RECORDS FOR PROCESSING:
◇ ◇ ◇

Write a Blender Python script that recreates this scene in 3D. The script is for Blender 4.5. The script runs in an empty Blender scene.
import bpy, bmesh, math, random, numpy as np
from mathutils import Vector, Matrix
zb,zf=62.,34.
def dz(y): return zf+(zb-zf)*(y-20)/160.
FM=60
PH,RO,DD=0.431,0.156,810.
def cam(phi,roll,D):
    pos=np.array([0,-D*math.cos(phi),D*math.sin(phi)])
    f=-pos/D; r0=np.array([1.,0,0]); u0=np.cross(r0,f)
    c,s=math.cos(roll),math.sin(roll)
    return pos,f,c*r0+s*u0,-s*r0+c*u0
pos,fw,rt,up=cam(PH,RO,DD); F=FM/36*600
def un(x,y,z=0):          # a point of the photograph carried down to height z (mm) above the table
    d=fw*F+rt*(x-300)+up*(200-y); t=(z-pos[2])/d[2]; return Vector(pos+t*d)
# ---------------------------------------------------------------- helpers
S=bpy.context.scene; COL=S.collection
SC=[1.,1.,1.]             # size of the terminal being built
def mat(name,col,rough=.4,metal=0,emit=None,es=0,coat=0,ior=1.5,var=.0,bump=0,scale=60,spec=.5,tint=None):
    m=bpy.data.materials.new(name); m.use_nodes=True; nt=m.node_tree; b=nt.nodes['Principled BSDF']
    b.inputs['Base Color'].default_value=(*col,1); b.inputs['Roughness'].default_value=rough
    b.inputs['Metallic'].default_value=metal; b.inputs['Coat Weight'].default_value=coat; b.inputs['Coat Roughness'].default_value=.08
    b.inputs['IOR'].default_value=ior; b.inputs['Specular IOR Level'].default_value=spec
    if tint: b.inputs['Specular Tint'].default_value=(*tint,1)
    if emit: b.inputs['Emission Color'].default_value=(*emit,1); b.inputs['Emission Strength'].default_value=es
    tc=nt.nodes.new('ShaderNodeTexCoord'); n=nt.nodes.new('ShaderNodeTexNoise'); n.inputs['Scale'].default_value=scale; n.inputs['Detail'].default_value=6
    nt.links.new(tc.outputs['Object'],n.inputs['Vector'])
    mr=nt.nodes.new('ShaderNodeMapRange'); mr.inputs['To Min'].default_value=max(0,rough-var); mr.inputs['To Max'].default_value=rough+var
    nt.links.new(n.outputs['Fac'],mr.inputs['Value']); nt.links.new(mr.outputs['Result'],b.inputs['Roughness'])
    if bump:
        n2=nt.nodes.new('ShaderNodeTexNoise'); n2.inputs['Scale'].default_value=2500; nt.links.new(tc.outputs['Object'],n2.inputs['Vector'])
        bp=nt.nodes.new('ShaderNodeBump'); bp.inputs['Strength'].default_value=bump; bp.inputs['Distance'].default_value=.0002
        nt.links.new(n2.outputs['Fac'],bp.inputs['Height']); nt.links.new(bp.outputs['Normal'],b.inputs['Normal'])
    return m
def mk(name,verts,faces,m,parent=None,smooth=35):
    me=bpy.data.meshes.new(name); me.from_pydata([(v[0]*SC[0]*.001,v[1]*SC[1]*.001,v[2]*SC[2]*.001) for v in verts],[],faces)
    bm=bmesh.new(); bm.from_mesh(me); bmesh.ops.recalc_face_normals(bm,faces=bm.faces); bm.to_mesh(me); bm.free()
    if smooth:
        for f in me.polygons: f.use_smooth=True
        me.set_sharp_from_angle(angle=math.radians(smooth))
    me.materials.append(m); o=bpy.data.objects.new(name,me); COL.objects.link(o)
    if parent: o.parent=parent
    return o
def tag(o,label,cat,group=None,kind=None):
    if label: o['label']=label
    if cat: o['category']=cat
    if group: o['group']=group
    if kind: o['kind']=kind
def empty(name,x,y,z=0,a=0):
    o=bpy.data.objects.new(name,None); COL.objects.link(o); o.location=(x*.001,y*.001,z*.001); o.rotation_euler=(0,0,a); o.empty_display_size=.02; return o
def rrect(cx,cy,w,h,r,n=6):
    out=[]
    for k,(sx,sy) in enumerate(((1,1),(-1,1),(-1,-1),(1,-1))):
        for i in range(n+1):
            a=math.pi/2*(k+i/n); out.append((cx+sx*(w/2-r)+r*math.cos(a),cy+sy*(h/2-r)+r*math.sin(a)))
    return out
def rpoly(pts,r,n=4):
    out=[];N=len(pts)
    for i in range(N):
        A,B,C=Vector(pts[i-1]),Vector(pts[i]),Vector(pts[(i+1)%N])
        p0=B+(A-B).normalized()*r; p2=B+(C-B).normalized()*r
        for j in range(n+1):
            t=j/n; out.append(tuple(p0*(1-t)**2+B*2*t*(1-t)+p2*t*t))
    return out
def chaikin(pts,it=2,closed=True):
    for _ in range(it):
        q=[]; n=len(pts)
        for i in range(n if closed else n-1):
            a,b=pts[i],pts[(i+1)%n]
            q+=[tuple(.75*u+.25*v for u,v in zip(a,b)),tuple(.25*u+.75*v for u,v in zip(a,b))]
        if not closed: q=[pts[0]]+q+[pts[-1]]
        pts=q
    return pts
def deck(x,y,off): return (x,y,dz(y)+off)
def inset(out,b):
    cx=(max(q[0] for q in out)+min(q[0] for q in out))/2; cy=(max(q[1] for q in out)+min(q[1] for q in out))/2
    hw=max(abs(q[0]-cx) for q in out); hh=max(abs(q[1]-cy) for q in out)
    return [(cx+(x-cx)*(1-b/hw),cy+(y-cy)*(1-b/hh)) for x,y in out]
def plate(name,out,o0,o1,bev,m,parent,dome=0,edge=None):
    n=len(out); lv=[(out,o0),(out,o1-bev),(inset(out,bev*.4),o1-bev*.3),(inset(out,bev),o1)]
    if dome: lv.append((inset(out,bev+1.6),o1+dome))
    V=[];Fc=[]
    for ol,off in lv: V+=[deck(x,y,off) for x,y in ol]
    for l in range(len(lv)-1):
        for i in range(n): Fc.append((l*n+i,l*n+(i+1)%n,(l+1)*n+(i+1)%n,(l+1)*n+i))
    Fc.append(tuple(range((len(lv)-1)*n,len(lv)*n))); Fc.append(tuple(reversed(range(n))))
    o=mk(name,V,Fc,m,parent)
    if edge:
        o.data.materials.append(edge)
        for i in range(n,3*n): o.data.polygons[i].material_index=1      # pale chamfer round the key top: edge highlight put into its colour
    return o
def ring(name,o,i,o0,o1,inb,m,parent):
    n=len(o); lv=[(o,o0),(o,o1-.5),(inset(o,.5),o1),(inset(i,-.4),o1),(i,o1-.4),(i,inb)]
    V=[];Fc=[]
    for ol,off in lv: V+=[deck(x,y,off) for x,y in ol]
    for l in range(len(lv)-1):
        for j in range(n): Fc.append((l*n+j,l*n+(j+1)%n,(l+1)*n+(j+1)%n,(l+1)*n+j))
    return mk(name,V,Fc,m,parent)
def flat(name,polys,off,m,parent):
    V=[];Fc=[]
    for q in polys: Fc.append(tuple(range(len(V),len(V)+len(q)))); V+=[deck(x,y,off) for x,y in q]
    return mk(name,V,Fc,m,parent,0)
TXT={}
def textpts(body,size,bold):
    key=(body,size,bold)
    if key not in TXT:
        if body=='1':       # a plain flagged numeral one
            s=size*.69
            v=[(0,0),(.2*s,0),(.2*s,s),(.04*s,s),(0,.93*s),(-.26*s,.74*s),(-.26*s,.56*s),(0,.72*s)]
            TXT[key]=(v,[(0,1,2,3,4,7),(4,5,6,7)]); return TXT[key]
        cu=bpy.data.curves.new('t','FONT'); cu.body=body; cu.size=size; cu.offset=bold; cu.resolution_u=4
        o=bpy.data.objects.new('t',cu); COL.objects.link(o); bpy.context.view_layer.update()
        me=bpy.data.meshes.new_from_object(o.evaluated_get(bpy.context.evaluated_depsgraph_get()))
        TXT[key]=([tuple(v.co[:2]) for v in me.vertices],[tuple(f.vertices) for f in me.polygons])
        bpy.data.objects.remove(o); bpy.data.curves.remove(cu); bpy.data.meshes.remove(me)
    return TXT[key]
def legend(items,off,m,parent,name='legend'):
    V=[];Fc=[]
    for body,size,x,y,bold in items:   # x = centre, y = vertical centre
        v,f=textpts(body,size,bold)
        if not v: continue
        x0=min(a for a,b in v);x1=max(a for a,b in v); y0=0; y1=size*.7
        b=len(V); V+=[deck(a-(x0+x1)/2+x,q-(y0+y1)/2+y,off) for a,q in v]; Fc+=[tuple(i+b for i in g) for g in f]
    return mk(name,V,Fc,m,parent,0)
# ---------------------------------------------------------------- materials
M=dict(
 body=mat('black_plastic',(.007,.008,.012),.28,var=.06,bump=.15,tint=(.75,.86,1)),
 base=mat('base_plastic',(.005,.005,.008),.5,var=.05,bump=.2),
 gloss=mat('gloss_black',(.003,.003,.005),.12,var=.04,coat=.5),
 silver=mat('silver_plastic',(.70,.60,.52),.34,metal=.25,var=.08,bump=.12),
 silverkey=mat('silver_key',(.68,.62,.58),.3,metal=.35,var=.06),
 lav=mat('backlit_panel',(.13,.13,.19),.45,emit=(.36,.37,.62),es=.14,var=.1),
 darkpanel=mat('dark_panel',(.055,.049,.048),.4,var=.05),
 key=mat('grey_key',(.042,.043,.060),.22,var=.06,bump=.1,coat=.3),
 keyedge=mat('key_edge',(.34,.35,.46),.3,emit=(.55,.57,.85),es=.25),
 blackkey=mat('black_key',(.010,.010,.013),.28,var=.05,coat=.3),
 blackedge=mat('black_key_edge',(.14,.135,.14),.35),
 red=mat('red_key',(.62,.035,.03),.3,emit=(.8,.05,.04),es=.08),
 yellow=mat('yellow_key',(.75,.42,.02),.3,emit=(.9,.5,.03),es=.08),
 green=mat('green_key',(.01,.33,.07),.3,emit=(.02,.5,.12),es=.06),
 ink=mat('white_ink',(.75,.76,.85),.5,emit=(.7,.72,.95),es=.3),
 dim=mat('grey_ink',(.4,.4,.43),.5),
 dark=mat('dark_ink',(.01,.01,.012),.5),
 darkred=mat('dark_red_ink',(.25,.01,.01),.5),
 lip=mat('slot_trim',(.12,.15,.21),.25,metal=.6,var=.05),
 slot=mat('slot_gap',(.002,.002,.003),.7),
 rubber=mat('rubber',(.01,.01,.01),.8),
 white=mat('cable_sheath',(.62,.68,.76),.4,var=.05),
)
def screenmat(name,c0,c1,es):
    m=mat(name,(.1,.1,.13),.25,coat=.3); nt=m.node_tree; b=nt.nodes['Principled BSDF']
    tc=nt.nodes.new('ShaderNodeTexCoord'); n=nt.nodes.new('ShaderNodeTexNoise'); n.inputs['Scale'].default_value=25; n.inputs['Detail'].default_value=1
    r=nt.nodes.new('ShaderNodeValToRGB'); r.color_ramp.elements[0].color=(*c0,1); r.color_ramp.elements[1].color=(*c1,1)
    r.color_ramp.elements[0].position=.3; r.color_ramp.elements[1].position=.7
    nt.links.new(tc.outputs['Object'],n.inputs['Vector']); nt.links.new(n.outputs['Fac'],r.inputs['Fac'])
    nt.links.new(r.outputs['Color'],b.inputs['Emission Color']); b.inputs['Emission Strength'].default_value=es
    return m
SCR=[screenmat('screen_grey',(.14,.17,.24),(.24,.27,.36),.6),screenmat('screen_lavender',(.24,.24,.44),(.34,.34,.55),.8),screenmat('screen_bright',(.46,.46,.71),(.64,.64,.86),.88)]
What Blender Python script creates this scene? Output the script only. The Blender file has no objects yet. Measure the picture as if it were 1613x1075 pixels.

◇ ◇ ◇

Lines containing the string "Python" are to be selected and copied.

Write a Blender Python script that recreates this scene in 3D. The script is for Blender 4.5. The script runs in an empty Blender scene.
What Blender Python script creates this scene? Output the script only. The Blender file has no objects yet. Measure the picture as if it were 1613x1075 pixels.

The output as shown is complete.